Why do I care or write about this? Well, this past week, I turned 70, an age at which I once thought I would be very old, but which I now see as just a number (sort of like the Axerion ads on TV). It’s just a number – 70 – there I said it. I find that in my mind I don’t feel that much different than I did when I hit other numbers 30-40-50 and 60. Yes, I can feel it more in my body; more aches and pains, a little stiffness here and a little less limberness there.  I’m OK with all of that, so long as I still feel alive and creative in my mind. I enjoy writing now, probably more than I ever really enjoyed many of the more physical activities of my younger years.

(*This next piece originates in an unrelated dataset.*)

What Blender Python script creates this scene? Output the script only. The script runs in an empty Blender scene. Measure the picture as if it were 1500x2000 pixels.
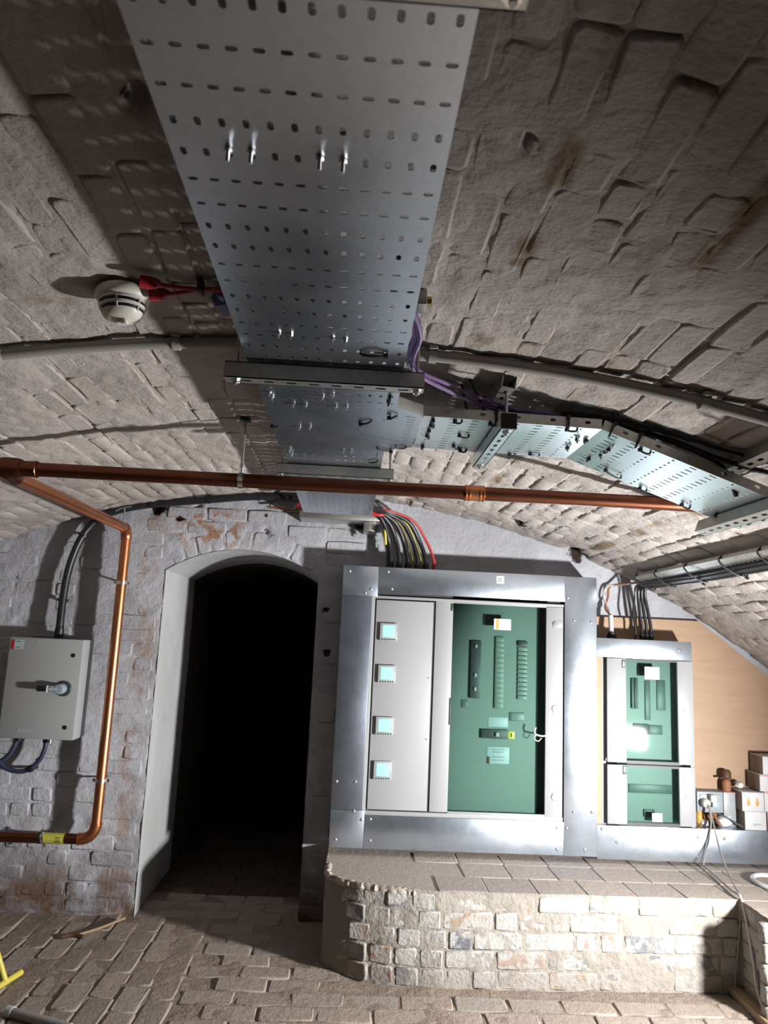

So, what keeps my mind young? I think it is the constant desire to keep learning. I’ve always liked tinkering with things, taking them apart to see how they work (although I’ll admit that I’ve never been all that great at getting them put back together) or trying new things, meeting new people and seeing new places. For most humans I think that is a key to staying young mentally – never stop exploring and learning. For many reading is a passion that serves them well in that respect. I fear that the younger generations have become too enamored of Tweets and posts on Facebook and other very short bursts of information or communication and haven’t developed the habit or appreciation of reading a good book.

But, I digress. Back to the topic of the mind not recognizing age – I note as I look at the profiles of the people who follow this blog, or those who post comments to it, that most are also physically young (at least a lot younger than me). I think that is great. I’ve visited most of your sites or blogs and can recognize in many of your posts a lot of the same things in my life as I think back to that time. All of us spend time in our youth searching for our identities. Many go well along in years still using the phrase “when I grow up”. I stopped using that phrase out loud some time back because I realized that I had already grown up and had made choices that defined the roles that I must play – husband, father, home owner, career guy, etc. Inside there was still that little voice that I’ve written about here before saying “can I come out and play” and “when I grow up”.

I’m happy that little voice never went away inside me. It is the human mind that refuses to age. So, if you see me, you might think “look at that old dude”; but I’ll be thinking “what an interesting young person, I wonder what I could learn from them?” Looking at some of your blogs, all of you are very interesting people with lives that look like fun. You’ve already taken an important step to never growing old too – you are all writers, sharing your lives with others. For those who are searching; you will find yourself someday (or discover that you were never really lost, just without direction). For those who have fond themselves, the fact that you have also fond blogging as a means of expressing yourself is important. Don’t get hung up on whether what you have to say is important enough for someone else to read or care. As they say in the Nike commercials – Just do it.

Remind me in 2024  to write about what turning 80 feels like. Damn, I may be an old dude by then!